According to social media posts, the signs above the water fountains said “Whites only” and “Blacks only” – harkening back to racist segregation-era rules.
In a statement, administrators said upon being notified about the incident, district and school officials immediately began investigating and that school officials also notified parents by letter that day.
“Those who participated in this tasteless and hurtful act have been issued significant disciplinary actions,” the statement reads. The administrators also said they take this matter very seriously. “This type of behavior is not and will not be condoned or tolerated,” they said. “The actions that were displayed do NOT reflect the values and the culture we’ve worked so hard to cultivate in all of our schools across the district.”
About 30% of the high school’s 1,730 students are Black, according to U.S. News and World Report. About 49% is white.
CBS News has reached out to the school’s principal for more information and is awaiting response.
Several high schools across the U.S. have investigated similar incidents of racism in the past few months. In Chicago, racist and anti-Semitic slurs and symbols were drawn on the wall of a school bathroom at Oak Park and River Forest High Schools earlier this month. Police were called to the school to investigate, CBS Chicago reports.
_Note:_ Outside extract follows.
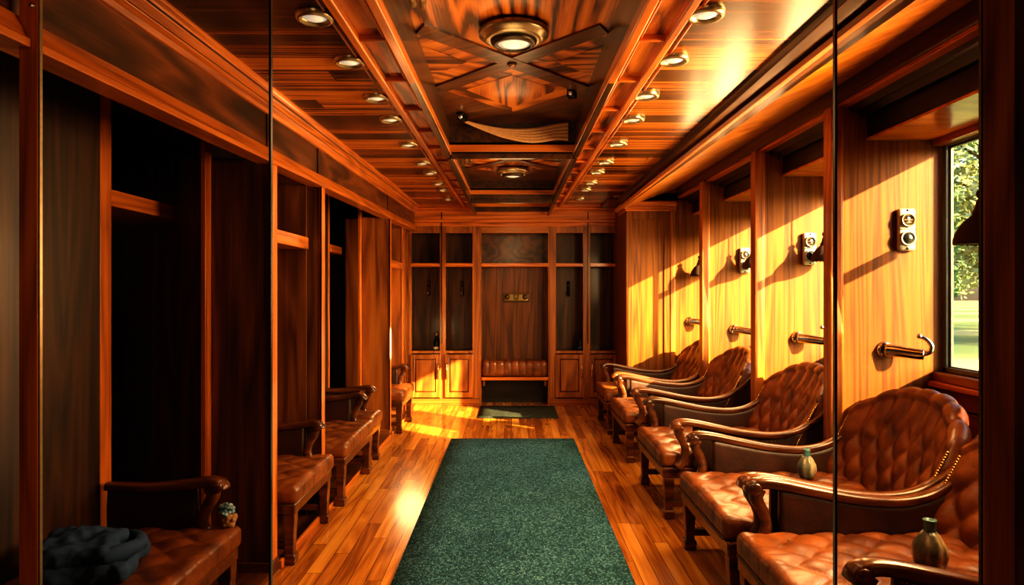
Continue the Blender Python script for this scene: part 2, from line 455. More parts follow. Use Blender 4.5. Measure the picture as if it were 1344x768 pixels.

And this week, students at Coosa High School in north Georgia are suing the school after they were allegedly suspended for wearing Black Lives Matter T-shirts and protesting, CBS Atlanta reports. The students say white classmates used racial slurs and waved a Confederate flag in response to them, yet were not disciplined.
In Pearl River, New York, the superintendent said in February some of his students made “monkey noises” at Black players during a high school basketball game against Nyack High School, CBS New York reports. Administrators were already investigating complaints about a similar incident from just a few days prior.
In Forth Worth, Texas, a teacher who was involved in a racist incident earlier this year was placed on leave. The pre-AP English teacher at Paschal High School had allowed a student to repeatedly use a a racial slur during a class presentation, CBS Dallas Fort Worth reports.